#### [TASK GOAL]
Reproduce exactly, and only, the lines running from the start of the entries below to the line containing "scene.camera = cam_o".

#### [ITEMS]
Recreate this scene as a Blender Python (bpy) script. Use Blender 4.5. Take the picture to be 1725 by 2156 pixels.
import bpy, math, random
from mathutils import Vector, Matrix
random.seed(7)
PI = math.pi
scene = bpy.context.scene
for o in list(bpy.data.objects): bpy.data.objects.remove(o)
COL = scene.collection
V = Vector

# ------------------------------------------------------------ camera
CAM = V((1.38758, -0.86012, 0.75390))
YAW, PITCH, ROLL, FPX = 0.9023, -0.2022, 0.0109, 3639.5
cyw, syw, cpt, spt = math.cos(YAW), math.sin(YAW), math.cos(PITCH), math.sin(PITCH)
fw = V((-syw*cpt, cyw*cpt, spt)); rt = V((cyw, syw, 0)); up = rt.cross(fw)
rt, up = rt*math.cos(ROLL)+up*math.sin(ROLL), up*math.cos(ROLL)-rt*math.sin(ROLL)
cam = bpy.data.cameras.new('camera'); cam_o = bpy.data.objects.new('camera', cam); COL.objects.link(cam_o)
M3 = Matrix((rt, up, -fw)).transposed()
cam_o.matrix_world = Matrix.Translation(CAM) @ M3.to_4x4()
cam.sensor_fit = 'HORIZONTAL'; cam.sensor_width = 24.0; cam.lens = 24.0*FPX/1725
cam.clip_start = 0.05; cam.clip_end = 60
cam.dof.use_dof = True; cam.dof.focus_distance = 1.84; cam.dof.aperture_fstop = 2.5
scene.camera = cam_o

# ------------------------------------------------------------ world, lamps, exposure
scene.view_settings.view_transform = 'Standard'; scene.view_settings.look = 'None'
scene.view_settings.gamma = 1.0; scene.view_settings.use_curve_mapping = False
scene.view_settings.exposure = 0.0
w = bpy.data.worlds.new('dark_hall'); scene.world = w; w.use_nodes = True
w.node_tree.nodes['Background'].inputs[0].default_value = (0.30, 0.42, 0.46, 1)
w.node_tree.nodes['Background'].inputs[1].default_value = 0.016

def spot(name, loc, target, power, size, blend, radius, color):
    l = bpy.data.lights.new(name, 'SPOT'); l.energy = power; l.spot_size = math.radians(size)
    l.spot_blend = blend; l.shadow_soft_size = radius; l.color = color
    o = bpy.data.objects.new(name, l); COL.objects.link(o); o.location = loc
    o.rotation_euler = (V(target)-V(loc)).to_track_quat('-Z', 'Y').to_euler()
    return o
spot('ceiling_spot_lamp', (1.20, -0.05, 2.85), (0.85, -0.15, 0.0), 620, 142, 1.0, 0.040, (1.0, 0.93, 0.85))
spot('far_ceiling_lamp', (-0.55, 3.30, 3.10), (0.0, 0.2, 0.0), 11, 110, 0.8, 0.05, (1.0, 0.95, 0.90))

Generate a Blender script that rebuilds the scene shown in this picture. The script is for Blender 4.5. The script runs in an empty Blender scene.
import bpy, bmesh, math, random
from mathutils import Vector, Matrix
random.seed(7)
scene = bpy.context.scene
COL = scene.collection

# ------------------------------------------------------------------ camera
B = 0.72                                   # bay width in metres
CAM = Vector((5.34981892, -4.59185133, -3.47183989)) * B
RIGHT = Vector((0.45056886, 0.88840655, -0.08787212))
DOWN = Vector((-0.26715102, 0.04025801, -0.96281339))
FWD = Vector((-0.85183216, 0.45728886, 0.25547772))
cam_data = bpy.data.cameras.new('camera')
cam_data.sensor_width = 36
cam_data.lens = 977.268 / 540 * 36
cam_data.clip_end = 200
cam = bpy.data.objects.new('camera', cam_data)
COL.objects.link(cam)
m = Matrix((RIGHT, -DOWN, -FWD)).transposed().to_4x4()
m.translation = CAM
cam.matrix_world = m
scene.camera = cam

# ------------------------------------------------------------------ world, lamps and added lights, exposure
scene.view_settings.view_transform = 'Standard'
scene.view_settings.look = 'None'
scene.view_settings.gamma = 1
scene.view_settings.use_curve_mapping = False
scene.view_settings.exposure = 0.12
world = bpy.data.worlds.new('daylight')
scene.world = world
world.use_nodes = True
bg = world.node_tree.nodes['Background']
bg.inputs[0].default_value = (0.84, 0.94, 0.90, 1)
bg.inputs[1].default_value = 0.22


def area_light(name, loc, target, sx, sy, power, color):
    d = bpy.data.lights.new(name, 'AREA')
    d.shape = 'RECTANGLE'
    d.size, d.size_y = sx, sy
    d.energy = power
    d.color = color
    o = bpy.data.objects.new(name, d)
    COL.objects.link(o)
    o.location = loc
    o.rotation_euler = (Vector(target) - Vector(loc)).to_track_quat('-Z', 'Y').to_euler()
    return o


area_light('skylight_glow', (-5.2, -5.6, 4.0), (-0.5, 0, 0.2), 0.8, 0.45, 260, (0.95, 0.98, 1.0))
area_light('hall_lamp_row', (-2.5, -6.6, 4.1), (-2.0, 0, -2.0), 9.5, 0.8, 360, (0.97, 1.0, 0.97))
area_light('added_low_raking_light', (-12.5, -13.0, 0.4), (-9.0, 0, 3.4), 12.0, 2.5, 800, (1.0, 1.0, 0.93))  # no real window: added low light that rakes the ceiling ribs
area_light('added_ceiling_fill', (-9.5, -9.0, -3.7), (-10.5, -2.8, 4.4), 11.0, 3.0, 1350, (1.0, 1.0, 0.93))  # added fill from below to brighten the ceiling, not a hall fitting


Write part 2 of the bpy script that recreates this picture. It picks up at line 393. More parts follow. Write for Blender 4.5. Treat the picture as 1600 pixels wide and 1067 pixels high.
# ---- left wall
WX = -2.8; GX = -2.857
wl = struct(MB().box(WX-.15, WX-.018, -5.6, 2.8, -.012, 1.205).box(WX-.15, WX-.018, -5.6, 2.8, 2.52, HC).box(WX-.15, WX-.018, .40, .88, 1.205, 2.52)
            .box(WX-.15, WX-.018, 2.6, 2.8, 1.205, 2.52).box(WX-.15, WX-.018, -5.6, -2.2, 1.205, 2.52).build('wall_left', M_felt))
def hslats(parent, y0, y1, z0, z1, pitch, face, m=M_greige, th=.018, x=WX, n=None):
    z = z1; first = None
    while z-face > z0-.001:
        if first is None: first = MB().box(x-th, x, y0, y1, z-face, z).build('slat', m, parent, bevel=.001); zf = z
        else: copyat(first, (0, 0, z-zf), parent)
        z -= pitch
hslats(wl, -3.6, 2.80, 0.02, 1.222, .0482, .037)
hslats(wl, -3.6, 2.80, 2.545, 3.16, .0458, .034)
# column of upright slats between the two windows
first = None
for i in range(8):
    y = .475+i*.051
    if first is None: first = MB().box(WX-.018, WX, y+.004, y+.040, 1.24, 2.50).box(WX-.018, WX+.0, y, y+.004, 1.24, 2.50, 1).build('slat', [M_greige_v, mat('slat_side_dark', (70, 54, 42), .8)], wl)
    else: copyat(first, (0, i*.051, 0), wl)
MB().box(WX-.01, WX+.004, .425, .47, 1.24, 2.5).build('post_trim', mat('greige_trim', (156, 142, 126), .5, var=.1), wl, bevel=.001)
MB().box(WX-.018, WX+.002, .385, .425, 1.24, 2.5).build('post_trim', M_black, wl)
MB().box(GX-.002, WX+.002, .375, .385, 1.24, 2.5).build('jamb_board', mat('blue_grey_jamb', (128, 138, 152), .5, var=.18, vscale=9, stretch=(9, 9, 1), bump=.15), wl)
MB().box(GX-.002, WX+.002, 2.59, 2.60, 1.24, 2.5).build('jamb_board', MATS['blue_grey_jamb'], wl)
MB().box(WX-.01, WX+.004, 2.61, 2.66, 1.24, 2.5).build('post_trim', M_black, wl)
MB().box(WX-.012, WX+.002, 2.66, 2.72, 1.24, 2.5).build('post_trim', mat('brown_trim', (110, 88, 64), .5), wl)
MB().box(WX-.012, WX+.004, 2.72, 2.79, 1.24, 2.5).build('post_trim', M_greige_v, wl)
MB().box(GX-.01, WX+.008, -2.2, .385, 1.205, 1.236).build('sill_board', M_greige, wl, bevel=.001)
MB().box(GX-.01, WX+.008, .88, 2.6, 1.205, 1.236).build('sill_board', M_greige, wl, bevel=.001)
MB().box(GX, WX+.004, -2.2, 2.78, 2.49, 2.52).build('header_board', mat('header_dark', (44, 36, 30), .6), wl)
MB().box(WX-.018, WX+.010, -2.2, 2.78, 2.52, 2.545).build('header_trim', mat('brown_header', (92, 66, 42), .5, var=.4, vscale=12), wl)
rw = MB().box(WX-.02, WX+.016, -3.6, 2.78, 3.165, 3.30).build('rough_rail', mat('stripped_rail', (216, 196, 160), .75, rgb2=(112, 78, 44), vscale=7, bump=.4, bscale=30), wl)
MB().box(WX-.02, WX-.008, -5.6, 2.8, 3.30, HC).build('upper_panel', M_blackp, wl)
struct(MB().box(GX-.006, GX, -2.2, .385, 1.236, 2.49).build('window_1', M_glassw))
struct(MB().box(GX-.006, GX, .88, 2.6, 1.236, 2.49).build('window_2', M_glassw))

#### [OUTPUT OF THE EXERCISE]
Recreate this scene as a Blender Python (bpy) script. Use Blender 4.5. Take the picture to be 1725 by 2156 pixels.
import bpy, math, random
from mathutils import Vector, Matrix
random.seed(7)
PI = math.pi
scene = bpy.context.scene
for o in list(bpy.data.objects): bpy.data.objects.remove(o)
COL = scene.collection
V = Vector

# ------------------------------------------------------------ camera
CAM = V((1.38758, -0.86012, 0.75390))
YAW, PITCH, ROLL, FPX = 0.9023, -0.2022, 0.0109, 3639.5
cyw, syw, cpt, spt = math.cos(YAW), math.sin(YAW), math.cos(PITCH), math.sin(PITCH)
fw = V((-syw*cpt, cyw*cpt, spt)); rt = V((cyw, syw, 0)); up = rt.cross(fw)
rt, up = rt*math.cos(ROLL)+up*math.sin(ROLL), up*math.cos(ROLL)-rt*math.sin(ROLL)
cam = bpy.data.cameras.new('camera'); cam_o = bpy.data.objects.new('camera', cam); COL.objects.link(cam_o)
M3 = Matrix((rt, up, -fw)).transposed()
cam_o.matrix_world = Matrix.Translation(CAM) @ M3.to_4x4()
cam.sensor_fit = 'HORIZONTAL'; cam.sensor_width = 24.0; cam.lens = 24.0*FPX/1725
cam.clip_start = 0.05; cam.clip_end = 60
cam.dof.use_dof = True; cam.dof.focus_distance = 1.84; cam.dof.aperture_fstop = 2.5
scene.camera = cam_o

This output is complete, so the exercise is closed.